Vor dem Rathaus bietet ein Zelt für 3000 Besucher – natürlich kostenlos – Unterhaltung made in Hamburg: Udo Lindenberg, Heidi Kabel, Hans Scheibner und Otto Waalkes. Ein Bürgertelefon vermittelt Gratis-Übernachtungen bei Hamburger Familien. Händler auf dem Fischmarkt machen das Geschäft ihres Lebens. Südfrüchte, exotische Pflanzen und Jeans aus Fernost werden ihnen praktisch aus den Händen gerissen.

Und Nicole aus dem Kreis Hagenow? Sie wahrt ihre Würde, bleibt auf dem Boden, ist glücklich und trotz des Remmidemmis bescheiden. Genüsslich isst sie ihr Labskaus am Michel, bedächtig genießt sie den Kaffee in der Spitalerstraße. Vor allem besteht sie darauf, selbst zu bezahlen. Da ist nichts zu machen.

Der Sonderzug nach Ludwigslust verlässt den Hauptbahnhof erst gegen 21 Uhr, mehr als eine Stunde später als geplant. Diese Verzögerung ist ein Geschenk. Auf den Bahnsteigen ist der Teufel los, im guten Sinne. „So ein Tag, so wunderschön wie heute!“, stimmt einer an. Fast alle singen mit. Unbeschreiblich. Gänsehaut. Die Mauer ist platt. Man kann’s nicht glauben. Echt nicht.

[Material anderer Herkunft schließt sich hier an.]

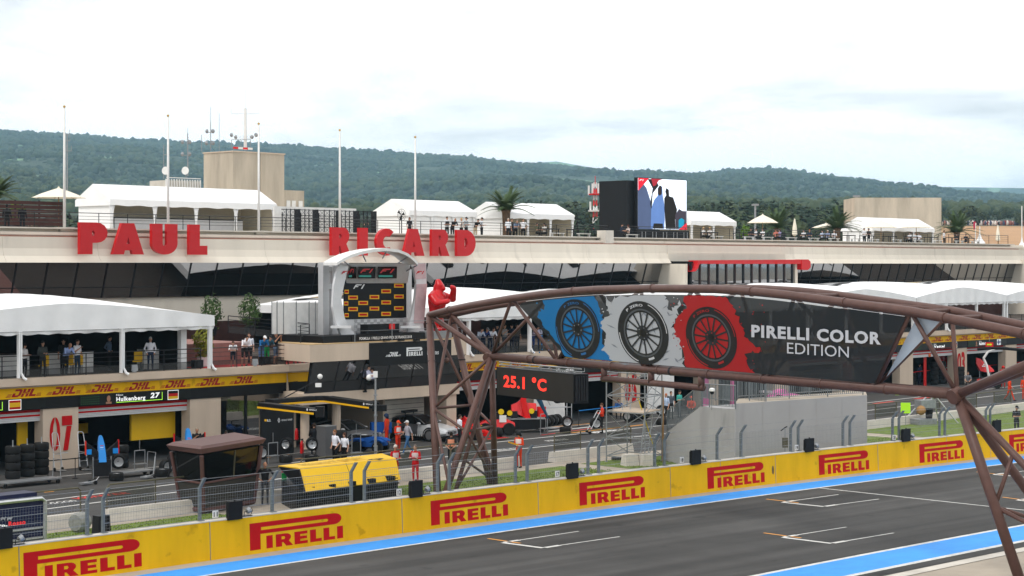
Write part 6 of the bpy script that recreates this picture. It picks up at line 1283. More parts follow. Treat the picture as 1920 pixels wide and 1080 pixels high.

„Ein komisches Gefühl“, sagt sie zum Abschied, „aber ein sehr, sehr schönes.“ Ihre Frage: „Wie wohl alles werden wird?“ Meine Antwort: „Bestimmt gut. Irgendwie. Irgendwann.“ Ihre Bitte: „Besuch uns zu Hause – und bring deine Freundin mit.“ Meine Antwort: „Hanseatisches Ehrenwort.“ So geschieht es dann auch. Nicht nur einmal.